## Prompt
Output exactly the lines from the first one down to the line containing "p=[.3, .22, .28, .13, .07])], pl, smooth=True)", inclusive.

## Data excerpt
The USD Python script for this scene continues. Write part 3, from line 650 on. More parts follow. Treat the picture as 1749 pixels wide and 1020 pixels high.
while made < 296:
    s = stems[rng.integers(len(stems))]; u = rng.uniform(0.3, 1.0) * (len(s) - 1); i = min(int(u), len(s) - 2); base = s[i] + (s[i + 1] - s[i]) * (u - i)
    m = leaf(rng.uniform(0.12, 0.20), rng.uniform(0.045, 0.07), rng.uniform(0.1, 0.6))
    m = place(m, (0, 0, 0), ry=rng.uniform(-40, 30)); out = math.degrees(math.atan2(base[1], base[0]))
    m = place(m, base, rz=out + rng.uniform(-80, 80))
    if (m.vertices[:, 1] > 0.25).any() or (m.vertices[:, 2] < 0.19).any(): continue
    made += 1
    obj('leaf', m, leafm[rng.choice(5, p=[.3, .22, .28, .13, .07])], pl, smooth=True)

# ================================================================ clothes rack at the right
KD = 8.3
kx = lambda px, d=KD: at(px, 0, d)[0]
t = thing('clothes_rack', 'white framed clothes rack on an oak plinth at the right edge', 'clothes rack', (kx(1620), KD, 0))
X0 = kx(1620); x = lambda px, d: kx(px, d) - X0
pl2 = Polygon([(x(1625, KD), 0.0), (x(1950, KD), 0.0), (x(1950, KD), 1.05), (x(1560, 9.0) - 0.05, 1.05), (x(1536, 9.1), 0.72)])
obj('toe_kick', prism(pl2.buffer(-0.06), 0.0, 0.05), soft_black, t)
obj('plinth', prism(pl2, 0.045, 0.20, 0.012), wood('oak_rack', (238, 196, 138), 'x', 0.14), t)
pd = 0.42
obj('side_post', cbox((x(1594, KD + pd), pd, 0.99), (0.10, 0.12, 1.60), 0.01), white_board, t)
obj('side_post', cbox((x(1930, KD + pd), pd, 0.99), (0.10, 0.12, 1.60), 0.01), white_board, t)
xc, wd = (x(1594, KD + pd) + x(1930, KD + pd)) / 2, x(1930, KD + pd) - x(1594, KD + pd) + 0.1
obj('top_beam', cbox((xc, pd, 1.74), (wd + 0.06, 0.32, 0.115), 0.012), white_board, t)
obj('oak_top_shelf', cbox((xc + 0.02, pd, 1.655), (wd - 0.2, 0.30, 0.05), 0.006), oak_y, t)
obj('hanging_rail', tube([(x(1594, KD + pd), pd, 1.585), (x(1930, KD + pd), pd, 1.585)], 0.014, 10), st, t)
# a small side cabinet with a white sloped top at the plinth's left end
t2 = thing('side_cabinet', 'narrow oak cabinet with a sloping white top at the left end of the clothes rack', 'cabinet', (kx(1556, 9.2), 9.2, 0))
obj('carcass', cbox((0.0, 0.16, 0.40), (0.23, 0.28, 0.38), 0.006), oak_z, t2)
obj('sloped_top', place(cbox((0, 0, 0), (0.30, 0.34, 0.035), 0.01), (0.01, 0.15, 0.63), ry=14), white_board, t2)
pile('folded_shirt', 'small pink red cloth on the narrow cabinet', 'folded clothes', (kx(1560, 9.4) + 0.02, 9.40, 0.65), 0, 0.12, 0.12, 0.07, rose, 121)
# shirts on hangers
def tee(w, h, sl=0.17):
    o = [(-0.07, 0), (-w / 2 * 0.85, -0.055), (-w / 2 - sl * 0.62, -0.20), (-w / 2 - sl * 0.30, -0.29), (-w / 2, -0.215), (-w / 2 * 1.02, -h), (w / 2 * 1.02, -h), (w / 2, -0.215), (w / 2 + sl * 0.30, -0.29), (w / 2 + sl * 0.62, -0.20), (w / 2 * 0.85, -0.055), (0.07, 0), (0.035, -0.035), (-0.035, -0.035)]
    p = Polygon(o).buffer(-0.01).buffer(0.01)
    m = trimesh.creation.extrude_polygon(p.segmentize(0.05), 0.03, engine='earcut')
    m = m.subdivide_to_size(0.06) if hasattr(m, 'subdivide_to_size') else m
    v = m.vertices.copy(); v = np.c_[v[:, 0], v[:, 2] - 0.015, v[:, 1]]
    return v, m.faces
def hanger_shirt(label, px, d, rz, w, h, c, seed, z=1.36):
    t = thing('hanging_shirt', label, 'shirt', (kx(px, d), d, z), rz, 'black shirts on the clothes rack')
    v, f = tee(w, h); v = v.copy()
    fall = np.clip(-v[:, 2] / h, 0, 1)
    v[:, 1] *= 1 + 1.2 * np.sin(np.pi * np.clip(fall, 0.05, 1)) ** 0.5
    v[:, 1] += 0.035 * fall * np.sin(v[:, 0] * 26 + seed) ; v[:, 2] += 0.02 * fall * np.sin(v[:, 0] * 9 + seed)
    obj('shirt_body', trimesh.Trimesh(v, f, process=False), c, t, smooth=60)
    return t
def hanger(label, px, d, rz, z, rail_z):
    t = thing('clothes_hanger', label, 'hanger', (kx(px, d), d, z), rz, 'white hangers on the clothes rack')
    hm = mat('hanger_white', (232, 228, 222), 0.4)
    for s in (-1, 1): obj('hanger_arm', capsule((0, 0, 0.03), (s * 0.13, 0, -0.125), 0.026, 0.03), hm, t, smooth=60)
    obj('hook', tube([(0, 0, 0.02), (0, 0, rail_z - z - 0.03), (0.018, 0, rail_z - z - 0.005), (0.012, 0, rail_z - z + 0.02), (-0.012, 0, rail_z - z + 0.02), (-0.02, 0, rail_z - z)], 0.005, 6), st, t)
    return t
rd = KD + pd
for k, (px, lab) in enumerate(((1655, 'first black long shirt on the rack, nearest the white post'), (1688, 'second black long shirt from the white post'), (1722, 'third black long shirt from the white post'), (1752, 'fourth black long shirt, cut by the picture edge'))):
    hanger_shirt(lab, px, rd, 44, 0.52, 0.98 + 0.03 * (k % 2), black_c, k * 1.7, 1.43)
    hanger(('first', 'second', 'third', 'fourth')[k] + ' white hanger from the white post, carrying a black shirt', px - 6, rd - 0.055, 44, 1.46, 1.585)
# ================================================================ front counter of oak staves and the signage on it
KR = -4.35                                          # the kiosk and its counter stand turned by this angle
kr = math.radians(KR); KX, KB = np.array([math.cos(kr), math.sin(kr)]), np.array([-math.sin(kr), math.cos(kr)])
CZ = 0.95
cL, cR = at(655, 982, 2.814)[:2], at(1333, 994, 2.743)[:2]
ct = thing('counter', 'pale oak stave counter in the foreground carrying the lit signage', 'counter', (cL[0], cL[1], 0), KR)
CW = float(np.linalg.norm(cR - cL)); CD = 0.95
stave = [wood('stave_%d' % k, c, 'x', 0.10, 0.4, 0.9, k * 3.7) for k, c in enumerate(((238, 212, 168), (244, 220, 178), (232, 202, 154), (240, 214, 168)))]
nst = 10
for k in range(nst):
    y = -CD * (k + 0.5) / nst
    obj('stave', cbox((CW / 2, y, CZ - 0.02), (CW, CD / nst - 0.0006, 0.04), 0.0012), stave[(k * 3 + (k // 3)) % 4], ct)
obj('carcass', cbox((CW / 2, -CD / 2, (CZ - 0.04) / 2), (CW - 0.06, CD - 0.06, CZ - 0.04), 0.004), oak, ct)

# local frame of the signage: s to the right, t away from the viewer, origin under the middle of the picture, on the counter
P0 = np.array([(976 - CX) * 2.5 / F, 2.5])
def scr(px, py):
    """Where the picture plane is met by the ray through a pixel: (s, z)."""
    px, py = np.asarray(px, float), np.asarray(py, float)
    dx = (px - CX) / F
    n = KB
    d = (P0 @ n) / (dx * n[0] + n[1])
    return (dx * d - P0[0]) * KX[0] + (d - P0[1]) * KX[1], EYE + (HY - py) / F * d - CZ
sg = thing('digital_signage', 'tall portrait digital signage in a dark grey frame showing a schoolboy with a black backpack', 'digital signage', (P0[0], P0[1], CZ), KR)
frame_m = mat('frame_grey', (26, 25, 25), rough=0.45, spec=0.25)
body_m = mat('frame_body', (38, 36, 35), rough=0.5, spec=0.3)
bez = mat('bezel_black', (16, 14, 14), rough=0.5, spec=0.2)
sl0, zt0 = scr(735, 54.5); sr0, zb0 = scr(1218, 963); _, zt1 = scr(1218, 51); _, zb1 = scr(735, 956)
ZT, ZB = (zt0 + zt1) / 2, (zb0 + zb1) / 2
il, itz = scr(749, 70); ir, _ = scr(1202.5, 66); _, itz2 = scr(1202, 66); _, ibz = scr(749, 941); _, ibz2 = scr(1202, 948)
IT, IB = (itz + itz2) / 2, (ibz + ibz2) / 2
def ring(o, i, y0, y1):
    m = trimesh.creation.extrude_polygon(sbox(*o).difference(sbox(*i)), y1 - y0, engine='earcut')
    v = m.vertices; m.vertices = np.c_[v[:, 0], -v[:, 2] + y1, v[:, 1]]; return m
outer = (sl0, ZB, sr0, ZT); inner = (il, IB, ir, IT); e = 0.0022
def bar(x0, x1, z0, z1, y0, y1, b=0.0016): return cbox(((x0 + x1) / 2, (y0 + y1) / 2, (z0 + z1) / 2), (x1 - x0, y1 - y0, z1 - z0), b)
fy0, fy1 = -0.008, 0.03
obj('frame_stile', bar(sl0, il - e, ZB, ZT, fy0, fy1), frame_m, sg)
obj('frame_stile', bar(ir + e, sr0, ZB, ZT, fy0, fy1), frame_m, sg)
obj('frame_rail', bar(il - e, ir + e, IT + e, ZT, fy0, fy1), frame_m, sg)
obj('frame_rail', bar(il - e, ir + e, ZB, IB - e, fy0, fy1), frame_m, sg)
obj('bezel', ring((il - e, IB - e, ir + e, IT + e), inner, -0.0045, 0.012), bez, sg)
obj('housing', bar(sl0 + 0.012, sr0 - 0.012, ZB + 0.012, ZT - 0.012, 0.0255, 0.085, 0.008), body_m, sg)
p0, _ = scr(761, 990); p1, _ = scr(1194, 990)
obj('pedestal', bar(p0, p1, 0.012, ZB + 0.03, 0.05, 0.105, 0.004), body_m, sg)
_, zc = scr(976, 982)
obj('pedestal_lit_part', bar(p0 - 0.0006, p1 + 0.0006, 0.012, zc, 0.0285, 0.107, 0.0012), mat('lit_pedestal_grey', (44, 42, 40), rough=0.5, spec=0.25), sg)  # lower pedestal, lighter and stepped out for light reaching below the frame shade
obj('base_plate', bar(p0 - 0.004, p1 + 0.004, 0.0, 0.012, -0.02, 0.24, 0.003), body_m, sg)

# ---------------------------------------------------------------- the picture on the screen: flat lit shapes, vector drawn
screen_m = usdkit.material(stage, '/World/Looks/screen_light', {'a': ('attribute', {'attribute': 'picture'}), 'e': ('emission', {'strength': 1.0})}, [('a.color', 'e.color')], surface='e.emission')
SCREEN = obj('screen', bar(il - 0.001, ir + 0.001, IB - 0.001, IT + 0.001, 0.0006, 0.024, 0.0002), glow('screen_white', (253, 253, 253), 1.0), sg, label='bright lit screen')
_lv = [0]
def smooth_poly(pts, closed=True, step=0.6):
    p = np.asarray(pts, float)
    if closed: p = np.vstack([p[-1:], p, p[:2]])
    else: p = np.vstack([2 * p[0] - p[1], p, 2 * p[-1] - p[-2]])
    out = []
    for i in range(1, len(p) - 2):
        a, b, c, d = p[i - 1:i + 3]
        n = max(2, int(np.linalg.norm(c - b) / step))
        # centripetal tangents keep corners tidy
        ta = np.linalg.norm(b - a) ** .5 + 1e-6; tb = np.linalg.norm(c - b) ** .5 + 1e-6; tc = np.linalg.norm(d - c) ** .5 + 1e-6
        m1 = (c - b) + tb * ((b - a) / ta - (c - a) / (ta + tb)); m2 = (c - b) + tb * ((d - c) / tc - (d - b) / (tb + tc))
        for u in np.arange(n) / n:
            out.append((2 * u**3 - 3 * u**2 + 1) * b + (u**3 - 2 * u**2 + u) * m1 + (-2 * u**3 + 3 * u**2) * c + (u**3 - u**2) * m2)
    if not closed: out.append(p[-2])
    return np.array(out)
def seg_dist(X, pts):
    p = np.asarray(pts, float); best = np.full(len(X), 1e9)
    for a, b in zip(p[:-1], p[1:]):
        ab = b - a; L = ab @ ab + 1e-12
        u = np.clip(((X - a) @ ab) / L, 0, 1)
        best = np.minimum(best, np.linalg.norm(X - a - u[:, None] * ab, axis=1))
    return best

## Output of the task
The USD Python script for this scene continues. Write part 3, from line 650 on. More parts follow. Treat the picture as 1749 pixels wide and 1020 pixels high.
while made < 296:
    s = stems[rng.integers(len(stems))]; u = rng.uniform(0.3, 1.0) * (len(s) - 1); i = min(int(u), len(s) - 2); base = s[i] + (s[i + 1] - s[i]) * (u - i)
    m = leaf(rng.uniform(0.12, 0.20), rng.uniform(0.045, 0.07), rng.uniform(0.1, 0.6))
    m = place(m, (0, 0, 0), ry=rng.uniform(-40, 30)); out = math.degrees(math.atan2(base[1], base[0]))
    m = place(m, base, rz=out + rng.uniform(-80, 80))
    if (m.vertices[:, 1] > 0.25).any() or (m.vertices[:, 2] < 0.19).any(): continue
    made += 1
    obj('leaf', m, leafm[rng.choice(5, p=[.3, .22, .28, .13, .07])], pl, smooth=True)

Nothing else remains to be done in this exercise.